Tomo Literário: Vamos fazer um “isto ou aquilo” e você complementa com o que achar necessário:

Tomo Literário: Um martini ou um vinho?

Cláudia Lemes: Um martini. Não gosto de vinho tinto. Tomo um vinho branco ou um rosê de vez em nunca.


Tomo Literário: O frio do Alaska ou o calor de Santos?

Cláudia Lemes: O calor de Santos, eu sou uma das poucas pessoas que lida bem com o calor. Sou de sol, praia e mar.


Tomo Literário: Se tivesse que escolher uma dupla ela seria: Barbara e Kate ou Suellen e Medeia?

Cláudia Lemes: Suellen e Medeia são retraídas demais para uma parceria, então eu diria Barbara e Kate sem dúvidas.


Tomo Literário: Filmes de terror ou livros de terror?

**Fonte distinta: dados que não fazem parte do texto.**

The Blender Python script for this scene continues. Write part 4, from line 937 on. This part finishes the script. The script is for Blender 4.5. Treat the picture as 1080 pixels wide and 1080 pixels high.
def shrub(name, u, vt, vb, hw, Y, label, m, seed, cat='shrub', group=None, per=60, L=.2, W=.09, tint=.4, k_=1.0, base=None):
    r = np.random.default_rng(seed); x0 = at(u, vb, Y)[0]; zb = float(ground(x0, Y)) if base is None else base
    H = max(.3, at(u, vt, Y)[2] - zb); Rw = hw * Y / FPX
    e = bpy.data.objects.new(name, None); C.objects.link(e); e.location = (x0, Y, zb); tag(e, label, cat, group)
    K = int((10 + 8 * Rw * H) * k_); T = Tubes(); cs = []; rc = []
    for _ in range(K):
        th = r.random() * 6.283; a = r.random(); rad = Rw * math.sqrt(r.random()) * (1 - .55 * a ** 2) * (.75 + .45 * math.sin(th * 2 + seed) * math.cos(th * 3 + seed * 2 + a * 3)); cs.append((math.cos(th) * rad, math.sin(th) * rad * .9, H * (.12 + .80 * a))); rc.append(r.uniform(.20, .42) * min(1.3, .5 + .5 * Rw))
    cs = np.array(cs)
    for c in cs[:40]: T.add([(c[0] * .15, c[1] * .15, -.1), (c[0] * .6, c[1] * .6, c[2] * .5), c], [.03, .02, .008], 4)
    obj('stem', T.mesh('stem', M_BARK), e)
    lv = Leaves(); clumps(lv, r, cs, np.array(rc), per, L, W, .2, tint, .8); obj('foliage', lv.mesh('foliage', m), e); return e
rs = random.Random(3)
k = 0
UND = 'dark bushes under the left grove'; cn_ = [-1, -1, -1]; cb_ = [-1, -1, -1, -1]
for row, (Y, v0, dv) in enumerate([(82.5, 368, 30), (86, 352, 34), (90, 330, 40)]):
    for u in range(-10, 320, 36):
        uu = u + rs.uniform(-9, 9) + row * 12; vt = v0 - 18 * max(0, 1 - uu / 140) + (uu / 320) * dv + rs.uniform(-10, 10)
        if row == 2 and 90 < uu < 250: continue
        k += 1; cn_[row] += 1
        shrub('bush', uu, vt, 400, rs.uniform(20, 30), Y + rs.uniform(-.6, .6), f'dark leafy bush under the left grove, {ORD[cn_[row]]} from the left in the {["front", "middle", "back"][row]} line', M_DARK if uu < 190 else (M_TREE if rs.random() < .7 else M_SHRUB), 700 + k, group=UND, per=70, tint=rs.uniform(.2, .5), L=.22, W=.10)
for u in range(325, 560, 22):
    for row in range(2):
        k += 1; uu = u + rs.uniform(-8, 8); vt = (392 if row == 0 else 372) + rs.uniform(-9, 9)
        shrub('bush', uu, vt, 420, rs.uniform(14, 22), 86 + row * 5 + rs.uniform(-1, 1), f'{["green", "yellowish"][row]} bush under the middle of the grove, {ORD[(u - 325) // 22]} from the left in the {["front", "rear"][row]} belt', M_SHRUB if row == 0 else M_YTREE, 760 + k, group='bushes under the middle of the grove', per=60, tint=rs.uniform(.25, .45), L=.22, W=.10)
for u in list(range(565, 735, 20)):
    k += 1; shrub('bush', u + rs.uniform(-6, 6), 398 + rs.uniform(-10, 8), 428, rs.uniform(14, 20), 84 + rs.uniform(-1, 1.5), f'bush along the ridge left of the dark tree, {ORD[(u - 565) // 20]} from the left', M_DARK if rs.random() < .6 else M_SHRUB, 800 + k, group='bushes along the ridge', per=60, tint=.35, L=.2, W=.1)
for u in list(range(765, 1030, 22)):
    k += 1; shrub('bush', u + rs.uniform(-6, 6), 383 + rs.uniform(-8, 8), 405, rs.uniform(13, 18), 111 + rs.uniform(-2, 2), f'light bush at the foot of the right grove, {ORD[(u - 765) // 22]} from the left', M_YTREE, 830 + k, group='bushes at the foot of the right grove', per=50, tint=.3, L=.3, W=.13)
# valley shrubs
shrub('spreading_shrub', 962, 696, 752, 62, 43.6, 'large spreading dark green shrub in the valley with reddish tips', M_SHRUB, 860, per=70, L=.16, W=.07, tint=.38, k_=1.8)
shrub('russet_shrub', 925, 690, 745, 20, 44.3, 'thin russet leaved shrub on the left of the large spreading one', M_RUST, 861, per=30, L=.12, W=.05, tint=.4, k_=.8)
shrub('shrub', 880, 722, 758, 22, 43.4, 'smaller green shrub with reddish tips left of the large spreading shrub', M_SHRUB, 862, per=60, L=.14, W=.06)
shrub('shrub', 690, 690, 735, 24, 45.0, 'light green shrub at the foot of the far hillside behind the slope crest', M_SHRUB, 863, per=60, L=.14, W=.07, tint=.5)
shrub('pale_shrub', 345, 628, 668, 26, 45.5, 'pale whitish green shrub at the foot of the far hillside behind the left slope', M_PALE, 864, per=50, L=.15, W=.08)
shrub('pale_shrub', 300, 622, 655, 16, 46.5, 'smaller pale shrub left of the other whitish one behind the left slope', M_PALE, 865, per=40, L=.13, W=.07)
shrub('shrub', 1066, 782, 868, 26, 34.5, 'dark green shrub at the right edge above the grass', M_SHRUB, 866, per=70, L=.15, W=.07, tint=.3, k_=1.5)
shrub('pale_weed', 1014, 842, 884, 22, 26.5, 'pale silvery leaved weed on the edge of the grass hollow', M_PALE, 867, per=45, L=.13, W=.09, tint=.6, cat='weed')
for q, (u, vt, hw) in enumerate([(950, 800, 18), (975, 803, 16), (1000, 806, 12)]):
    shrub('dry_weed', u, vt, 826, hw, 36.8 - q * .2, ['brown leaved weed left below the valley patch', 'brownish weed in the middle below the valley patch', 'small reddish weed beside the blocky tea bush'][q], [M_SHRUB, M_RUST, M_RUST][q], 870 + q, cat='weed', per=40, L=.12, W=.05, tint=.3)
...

Cláudia Lemes: Para mim, é impossível escolher. São experiências completamente diferentes.


Tomo Literário: Filmes de suspense ou séries de suspense?

Cláudia Lemes: Não tenho muito tempo para séries, infelizmente, porque algumas são realmente muito boas (a primeira temporada de True Detective forma caráter), então com certeza filmes.


Tomo Literário: Família reunida no Natal ou família reunida no Halloween?

Cláudia Lemes: Aqui o Halloween é especial, um evento que dura o mês inteiro em outubro. Já o Natal é muito querido, mas ofuscado por outras coisas: dois dos meus filhos fazem aniversário em dezembro, o Dudu justamente no dia 25, e além disso tem férias e mais um monte de coisa. O Halloween aqui sempre ganha.


Tomo Literário: O que é mais difícil: escrever para si ou escrever para os outros?


Cláudia Lemes: Escrever para os outros é uma cilada. No começo, pode até dar certo, mas a conta chega muito rápido. Você nunca vai agradar todo mundo e nem deveria, a arte tem que incomodar. O caminho é escrever para você e entregar ao mundo sem pedir muito em troca. Publicando obras verdadeiras, seu público encontrará você. Vejo que os autores que quiseram seguir fórmulas para agradar a todos, se esquivando de temas complexos, pasteurizando seus personagens e escrita, não conseguiram entregar nada de qualidade depois do segundo livro e se desmotivaram. É inevitável. Escrever para si é algo do qual você nunca vai se arrepender.